Achiote
The Awl’s holiday series on flavors and spices.
As a kid in Texas, I spent most afternoons at my neighbor’s house—she was an elderly Spanish woman, she’d moved from Madrid for her own children—and after I’d annoyed her into oblivion for the whereabouts of her grandson, she’d sit me at her daughter’s table and cook me a meal. She made soups and queso frito. She rolled tortillas and empanadas. Sometimes she’d sit and watch me burn my lips on all them. But other days, she’d bring me clips of last night’s dinner, plastic plates of curried goat, or searing empanadas; but every now and again she’d lather her dishes with a powder, a smoky blend of spices that turned out to be achiote.
Achiote is the same thing as annatto but sometimes people confuse the two. Annatto seeds are ground for achiote paste, and that’s blended with other spices to serve as a rub. It gives your food this orange-ish color. Or a yellow-ish one. Or a pulsing red. The seeds are extracted from Bixa orellana, which lives and dies in tropical climates, and if you’ve spent time in Latin America or the Caribbean or the southwest States, then you’ve seen it dashed somewhere across your plate.

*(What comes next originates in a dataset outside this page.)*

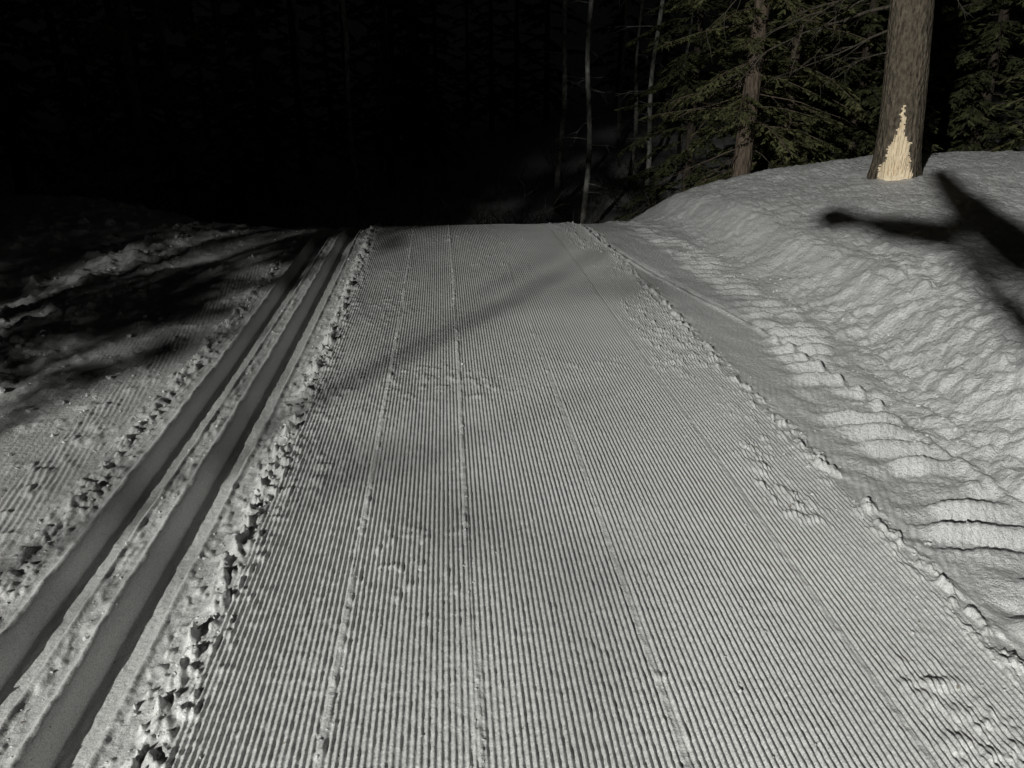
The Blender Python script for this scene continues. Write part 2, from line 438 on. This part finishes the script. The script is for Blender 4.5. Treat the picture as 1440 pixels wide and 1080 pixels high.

It also makes a pretty good pigment: Mexico’s 16th century Aztecs used achiote to paint their manuscripts. The United States’ Native populations have long utilized the paste as a dye. Some folks in Colombia crush achiote to ward off spirits, and other folks in Brazil would spread it as a war paint, but I think a pinch in your sofrito is the closest anyone ever gets to God.
I’ve seen buckets of achiote spread across pork pits in Jamaica. At this airport in Panama, a bartender scooped a patch all over my sandwich. In Shinjuku’s red-light district, at a leaning fried-chicken stall, a lanky man in glasses sprinkled a thimbleful over my wings. And one night, in Cahuita, on the western edge of Costa Rica, I sat under a tent while a family cooked with some under a cauldron. Eventually, a woman set this cup of stew in front of me, only to pick it back up and dip the powder over the brim.
Por suerte, she said, smiling a little, and I bent to take a sip and it burned.
I tried cooking with it once. Twice. Three times. Couldn’t seem to get it right, or at least not the way I remembered it.
Once, my mother was prepping a drawn-out dinner with her friends—Jamaican women who grew up on the island. Folks who carry its recipes on their fingers. I saw one lady handling the seeds, mashing them under a pestle, and when I peeked over her shoulder she jounced me with her hip.
When I asked her how she’d made it, she looked a little incredulous.
You know, she said.
Nah, I said.
You do, she said, and I confirmed that I did not.
Well, she said, it’s just like this, but she did not tell me what it was just like.
When the food was cooked and the entrees were served, the achiote sat on her snapper. Simmering in the sauce. I took a bite and gasped. My mother’s friend glowed, sitting across the table, knowing and not telling.
This would’ve been easier if I’d just asked my neighbor how she’d done it. She only spoke Spanish, and I didn’t know much at the time. But years later, after she’d passed, I found myself back in her kitchen, cooking a meal with her grandchildren, looking a little lost. We stood around the counters she’d commandeered. Rolling dough with her pins. Boiling pasta in her pots. It all felt disingenuous. Like we were imposters.
Then her grandson—I’d finally found him—reached in the cupboard for a rusty black tin; and of course it was inside there. His grandmother’s achiote.
Except it wasn’t hers. He’d ground it up and made it himself.
So I asked him how he’d done it. He frowned a little bit.
You don’t know? he said, and I told him I did not.
She cooked for you as much as anyone, he said, and I was ashamed.
But in the end, he did show me. He doled out the cumin. I chopped the garlic. We poured the juice and mashed the berries. I sliced through the limes, he held my wrist as I ground the seeds, and I watched him handle the bowl as he blended them together.
And while I’d like to say that it tasted inedible, that it was nothing like his grandmother’s recipe—because it was one of the many things she’d taken with her, and some things you just shouldn’t try to get back—the truth is that it was incredible. Tasted exactly as she’d made it. Or at least the memory of how she’d made it, a passing imitation, a lingering sense of the spice, which is honestly as close as any of us ever gets.